M&A opportunities are seen in emerging, high-growth markets. Respondents may be cautious about the prospects for deal activity, but in general they are more excited about the possibility of M&A in emerging markets than anywhere else. When asked to choose the key focus of their growth strategy, 56% select emerging, high-growth markets, as opposed to domestic or developed markets (both 22%).

Alongside new opportunities, new risks are also emerging. Companies embarking on cross-border M&A appear acutely aware that they face different risks to those they might have to deal with in their established markets. This group sees protectionist measures and political pressure as key political risk factors, maybe reflecting recent high-profile interference by politicians and regulators in M&A deals. Meanwhile, shareholder scrutiny is also seen by survey respondents as a risk for their M&A strategies, particularly for those focused on cross-border deals. As they seek new markets, companies will need to bear in mind the interests of their key stakeholders at home.

Cash is king for acquirers. For those that are planning acquisitions, accumulated cash reserves remain the preferred method for funding M&A deals, except for the US where bank borrowing is the preferred financing route.

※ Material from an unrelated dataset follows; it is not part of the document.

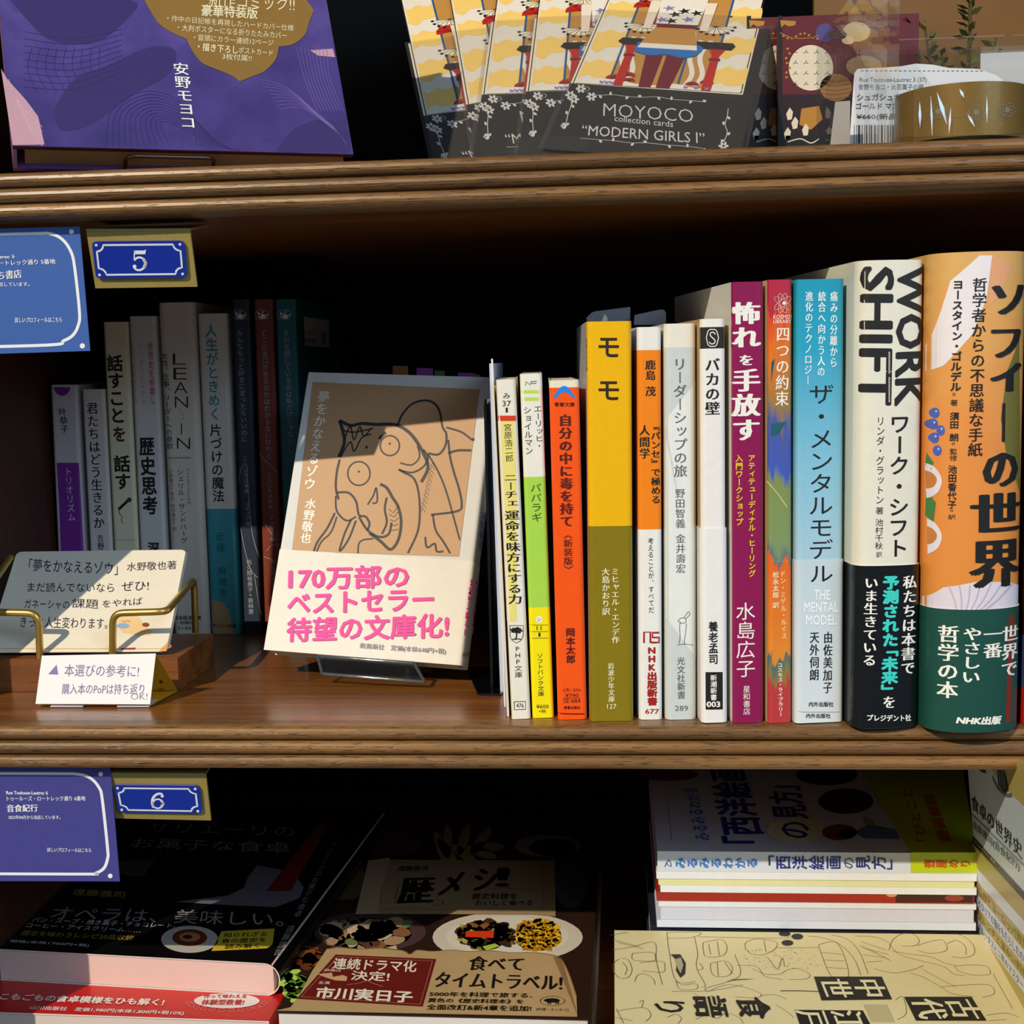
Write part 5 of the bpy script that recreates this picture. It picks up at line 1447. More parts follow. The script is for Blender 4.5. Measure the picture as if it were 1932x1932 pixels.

Shareholders are influencing M&A strategy. Companies embarking on cross-border M&A increasingly see shareholder pressure as an influence on strategy. Overall, 18% of respondents say shareholder pressure is a main driver for pursuing M&A activity, and this increases to 26% for North American respondents. Many companies, particularly in the US, have come through the crisis with strong balance sheets and deep reserves of cash. Shareholder sentiment over whether such cash should be deployed for new investments, or returned to shareholders, is an increasingly important factor in their strategic planning.

The competitive landscape will be a key barrier to M&A activity, suggesting that, for now, prime M&A targets are scarce and therefore likely to be pursued by multiple buyers. When asked about the key risks that could derail their M&A strategies, respondents point to increased competition for assets as the leading factor. One reason for this could be a shortage of attractive assets and investment opportunities, combined with a pervasive mood of caution in the market. Continuing economic uncertainty means many vendors conclude that now may not be the best time to sell. A focus on emerging markets is also a likely cause, with many companies courting a limited supply of prime targets in these economies in the absence of growth opportunities closer to home.

Joint ventures are becoming increasingly important as companies seek ways of sharing and mitigating risk in cross-border deals. The financial, cultural and political risks inherent in cross-border deals mean that many companies are taking a more gradual approach to gaining a foothold in the market. A desire for risk-sharing, and recognition that local partners can play a vital role in smoothing the investment process, means that companies increasingly prefer joint venture arrangements when investing across borders. Investee companies, in turn, often see minority investment by more sophisticated partners as being for mutual benefit. Protectionism and foreign ownership policies are also factors at play in this trend.

Concerns about cultural differences can be an important deterrent to cross-border deals. Despite the growing need for companies to invest in new markets in order to realise their growth ambitions, more than one-half say that they are discouraged from acquiring overseas because of concerns about bridging cultural differences. This rises to 63% for respondents in the US. Many companies admit that they find the softer side of deal-making challenging, with just 44% of companies saying that they are effective at handling cultural integration as part of the transaction process.